What publishers need to ask themselves is how much damage they are doing to their product by bringing in these (and many, many other) anti-writer policies in the name of the bottom line. The survival of these publications is obviously in everyone’s interest but I disagree profoundly with the implication that this can only happen at the cost of writers’ ability to make a living.

I mean, maybe I’m being naive but surely I’m not the first, last or only writer to change my preference away from those that take their time when it comes to paying?


  1. I’ve yet to cut someone out of the loop of potential clients because they’re late in paying. Some are slow, some prompt, and although I’ve noticed a few timelines getting longer, its predictable enough that I can plan for it.

    What I have done is not bother pitching some contacts any more because I know that even if they do say yes, the amount they pay will be so small its not worth my time – indeed I’d end up making a loss to do the piece.

    My main problem at the moment is generating new areas of work. I tend to get pigeon holed, and that in turns limits what I’m known for. Working on it.

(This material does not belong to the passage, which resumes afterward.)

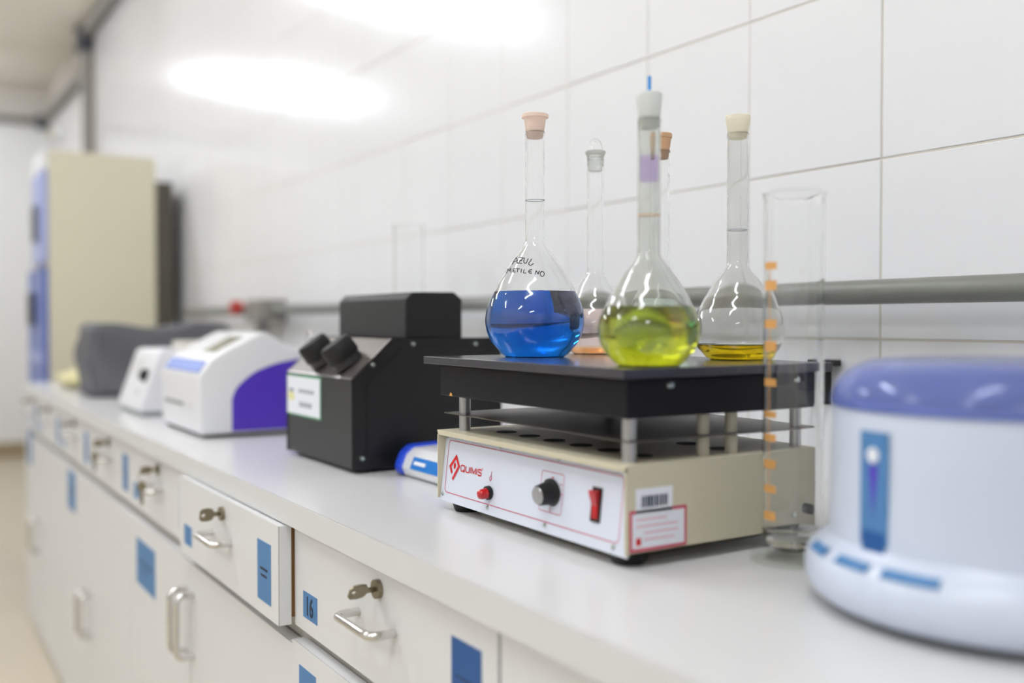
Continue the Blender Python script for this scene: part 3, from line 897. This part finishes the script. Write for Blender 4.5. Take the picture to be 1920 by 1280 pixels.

  2. Nor have I but in my experience there’s even less predictability now than there was before, which is what really hurts you when you’ve bills to pay.

    I have in the past written off a publication because they do not pay well enough to make writing for them a profitable enterprise. Though it’s been a while since I’ve done that, largely because I’m now writing for the same circle of publications (though it’s a bigger one than it would have been in the past).

    As for new areas of work, I’m completely feeling the same on that. In the last year or so I’ve found myself squarely in ‘tech’, which I’m happy with. But I would like to write in other areas too; for example I’ve let my media writing go out the window.

    I’d love to do some more general features too but truth be told the ideas just aren’t coming to me.

    The fact that I’m kept busying doing what I’m known for means that’s not a big deal, so it’s kind of a cycle.


  3. Adam,

    Great blog – and this is coming from someone who has had to cut a client out of the loop for the very reasons you cite (and another even more important reason: actually getting paid at all).

    I’m pretty sure that the ‘certain Irish newspaper’ you refer to is the one I have in mind when I say that some formerly reliable outlets have basically stopped paying – and that it is time freelancers named and shamed it (OK I’m not doing so here but I will elsewhere).

    I have written c. 15 features for this Irish national daily over the past 18 months and, to date, have only been paid for six of them. One of the out standing invoices dates all the way back to Jan 2009.

    I’ve found that editors in this paper were once sympathetic to this issue but, for obvious reasons, now ignore invoice-related emails (but still commissioned my pitches).

    Obviously I’ve stopped writing for this paper but getting money I’m owed is proving nigh-on impossible. This is an awful way to treat freelance staff, it would be great if, as a group, freelancers could agree not to work for non-paying clients (I know from an insider that I’m not the only freelancer not getting paid in full).